[Rows from a 3D scene dataset]
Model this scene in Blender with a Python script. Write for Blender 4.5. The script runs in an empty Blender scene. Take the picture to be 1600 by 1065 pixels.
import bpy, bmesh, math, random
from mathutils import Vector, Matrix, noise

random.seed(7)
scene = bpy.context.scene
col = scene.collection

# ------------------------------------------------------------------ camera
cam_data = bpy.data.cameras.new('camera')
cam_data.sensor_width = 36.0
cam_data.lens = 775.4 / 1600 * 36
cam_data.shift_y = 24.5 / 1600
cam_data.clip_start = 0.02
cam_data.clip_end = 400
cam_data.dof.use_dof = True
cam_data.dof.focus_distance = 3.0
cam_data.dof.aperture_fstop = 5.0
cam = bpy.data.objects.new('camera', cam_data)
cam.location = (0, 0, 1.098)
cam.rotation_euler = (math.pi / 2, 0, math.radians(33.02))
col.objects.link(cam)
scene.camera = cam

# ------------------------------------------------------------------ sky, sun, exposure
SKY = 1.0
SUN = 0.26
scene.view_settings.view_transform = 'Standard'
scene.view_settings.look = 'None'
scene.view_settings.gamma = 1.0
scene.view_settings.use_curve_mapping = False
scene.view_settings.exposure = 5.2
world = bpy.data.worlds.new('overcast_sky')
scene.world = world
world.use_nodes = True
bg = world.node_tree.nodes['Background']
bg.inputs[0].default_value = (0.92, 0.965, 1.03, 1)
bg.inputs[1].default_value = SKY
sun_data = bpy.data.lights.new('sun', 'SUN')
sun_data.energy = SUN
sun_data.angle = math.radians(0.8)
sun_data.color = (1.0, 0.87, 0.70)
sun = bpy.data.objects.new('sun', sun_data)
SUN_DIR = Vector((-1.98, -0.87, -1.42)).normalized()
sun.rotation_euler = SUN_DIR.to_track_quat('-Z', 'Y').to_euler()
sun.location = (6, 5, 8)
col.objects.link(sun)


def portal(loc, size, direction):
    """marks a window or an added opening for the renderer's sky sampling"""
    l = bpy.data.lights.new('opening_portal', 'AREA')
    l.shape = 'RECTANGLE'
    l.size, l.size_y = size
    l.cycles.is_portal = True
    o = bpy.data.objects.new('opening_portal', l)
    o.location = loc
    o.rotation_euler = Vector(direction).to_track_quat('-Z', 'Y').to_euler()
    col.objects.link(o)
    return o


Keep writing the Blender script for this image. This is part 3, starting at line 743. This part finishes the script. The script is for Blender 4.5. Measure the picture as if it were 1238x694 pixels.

**Required work**
Please reproduce the entire listing, exactly as shown.

**Written solution**
Model this scene in Blender with a Python script. Write for Blender 4.5. The script runs in an empty Blender scene. Take the picture to be 1600 by 1065 pixels.
import bpy, bmesh, math, random
from mathutils import Vector, Matrix, noise

random.seed(7)
scene = bpy.context.scene
col = scene.collection

# ------------------------------------------------------------------ camera
cam_data = bpy.data.cameras.new('camera')
cam_data.sensor_width = 36.0
cam_data.lens = 775.4 / 1600 * 36
cam_data.shift_y = 24.5 / 1600
cam_data.clip_start = 0.02
cam_data.clip_end = 400
cam_data.dof.use_dof = True
cam_data.dof.focus_distance = 3.0
cam_data.dof.aperture_fstop = 5.0
cam = bpy.data.objects.new('camera', cam_data)
cam.location = (0, 0, 1.098)
cam.rotation_euler = (math.pi / 2, 0, math.radians(33.02))
col.objects.link(cam)
scene.camera = cam

# ------------------------------------------------------------------ sky, sun, exposure
SKY = 1.0
SUN = 0.26
scene.view_settings.view_transform = 'Standard'
scene.view_settings.look = 'None'
scene.view_settings.gamma = 1.0
scene.view_settings.use_curve_mapping = False
scene.view_settings.exposure = 5.2
world = bpy.data.worlds.new('overcast_sky')
scene.world = world
world.use_nodes = True
bg = world.node_tree.nodes['Background']
bg.inputs[0].default_value = (0.92, 0.965, 1.03, 1)
bg.inputs[1].default_value = SKY
sun_data = bpy.data.lights.new('sun', 'SUN')
sun_data.energy = SUN
sun_data.angle = math.radians(0.8)
sun_data.color = (1.0, 0.87, 0.70)
sun = bpy.data.objects.new('sun', sun_data)
SUN_DIR = Vector((-1.98, -0.87, -1.42)).normalized()
sun.rotation_euler = SUN_DIR.to_track_quat('-Z', 'Y').to_euler()
sun.location = (6, 5, 8)
col.objects.link(sun)


def portal(loc, size, direction):
    """marks a window or an added opening for the renderer's sky sampling"""
    l = bpy.data.lights.new('opening_portal', 'AREA')
    l.shape = 'RECTANGLE'
    l.size, l.size_y = size
    l.cycles.is_portal = True
    o = bpy.data.objects.new('opening_portal', l)
    o.location = loc
    o.rotation_euler = Vector(direction).to_track_quat('-Z', 'Y').to_euler()
    col.objects.link(o)
    return o


Keep writing the Blender script for this image. This is part 3, starting at line 743. This part finishes the script. The script is for Blender 4.5. Measure the picture as if it were 1238x694 pixels.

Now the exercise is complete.